Throughout 2012, the Minnesota Historical Society will introduce a wide range of initiatives to encourage discussion and reflection about the war. This website shares historical background, a timeline of events, public programs, books, links to photos, documents and artifacts relating to the war, and also resources for researching family history.
BRIEF HISTORICAL BACKGROUND
The U.S.-Dakota War of 1862 followed years of broken treaties and promises to the Dakota people combined with a burgeoning white population in the state. In August 1862, when late annuity payments and the refusal by agents and traders to release provisions found some Dakota facing starvation, factions attacked white settlements, the Lower Sioux Agency and Fort Ridgely in south central and southwestern Minnesota. A significant number of Dakota were against the war and did not participate.

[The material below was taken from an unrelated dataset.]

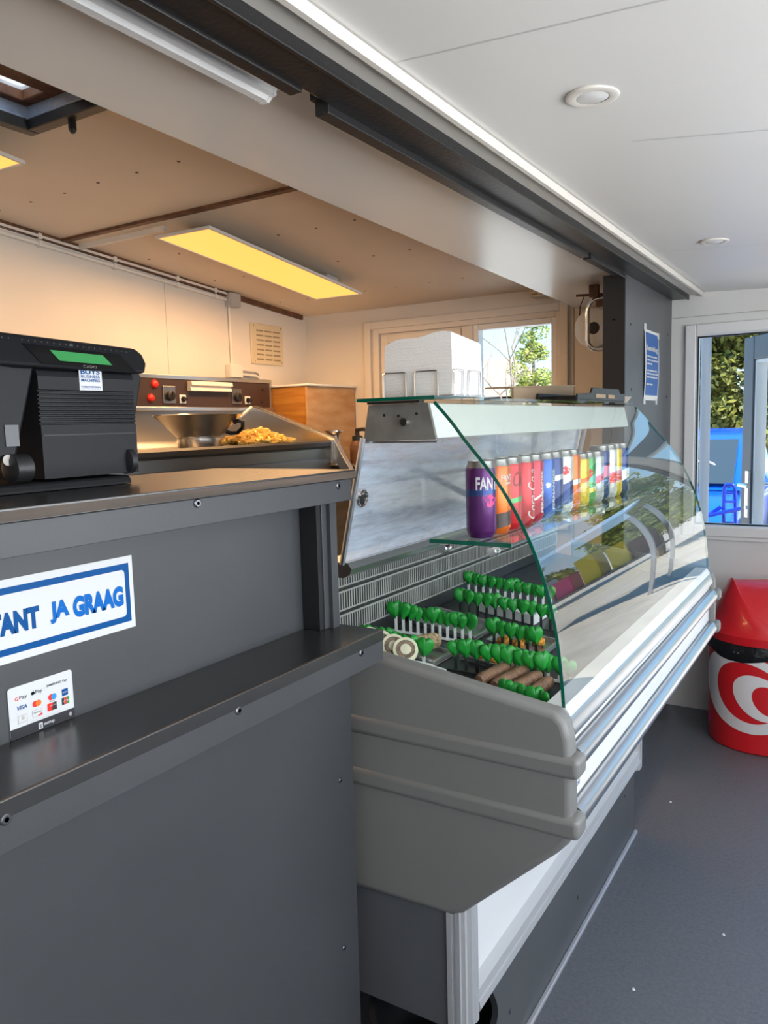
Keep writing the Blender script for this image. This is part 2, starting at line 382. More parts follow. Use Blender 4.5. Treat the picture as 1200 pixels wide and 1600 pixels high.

The fighting lasted six weeks. Between four and six hundred white civilians and soldiers were killed. The number of Dakota killed in battle is not known. Troops under the command of former Gov. Henry Sibley were sent to support Fort Ridgely and the settlers, ultimately defeating the Dakota forces and bringing the war to a close by the end of September 1862.
After a trial by military tribunal, 38 Dakota men were hanged in Mankato on Dec. 26, 1862. It remains the largest mass execution in U.S. history. More than 300 Dakota men had initially been condemned to death but President Abraham Lincoln commuted all but 39 of the sentences. Another was reprieved at the last minute because of questions about the testimony used to convict him.
Approximately 1600 Dakota and mixed-race people at Camp Release near Montevideo (so named because friendly Dakota had gathered 269 captives there to release to Sibley after the Dakota were defeated at the Battle of Wood Lake) were taken into U.S. Army custody. In November the prisoners, mostly women, children, the elderly, non-combatants and others who had filtered into the camp, were taken in a six-day march to Ft. Snelling. There, they were held over the winter of 1862-63 in an internment camp, sometimes called a concentration camp, below the fort. As many as 300 Dakota prisoners died over the winter, victims of illness and attacks by civilians and soldiers. Eventually, they were forcibly removed from the state to reservations in the Dakota Territory and what is now Nebraska. The convicted prisoners whose death sentences were commuted were transported to a military prison at Camp McClellan, near Davenport, Iowa.
Thousands of Dakota had fled the state to Dakota Territory following the Battle of Wood Lake. Punitive expeditions into the territory in 1863 and 1864, led by Sibley and Gen. Alfred Sully, a Civil War veteran, resulted in three battles in which hundreds of Dakota were killed or forced farther westward. Although these expeditions effectively ended the war between the Dakota and the U.S. government that started in Minnesota, conflict continued in bloody battles at Fort Phil Kearney, the Little Big Horn, and finally, in 1890, at Wounded Knee.
While the U.S.-Dakota War of 1862 lasted just six weeks, the issues surrounding its causes went on for decades and its aftermath continues to affect Minnesota and the nation to this day.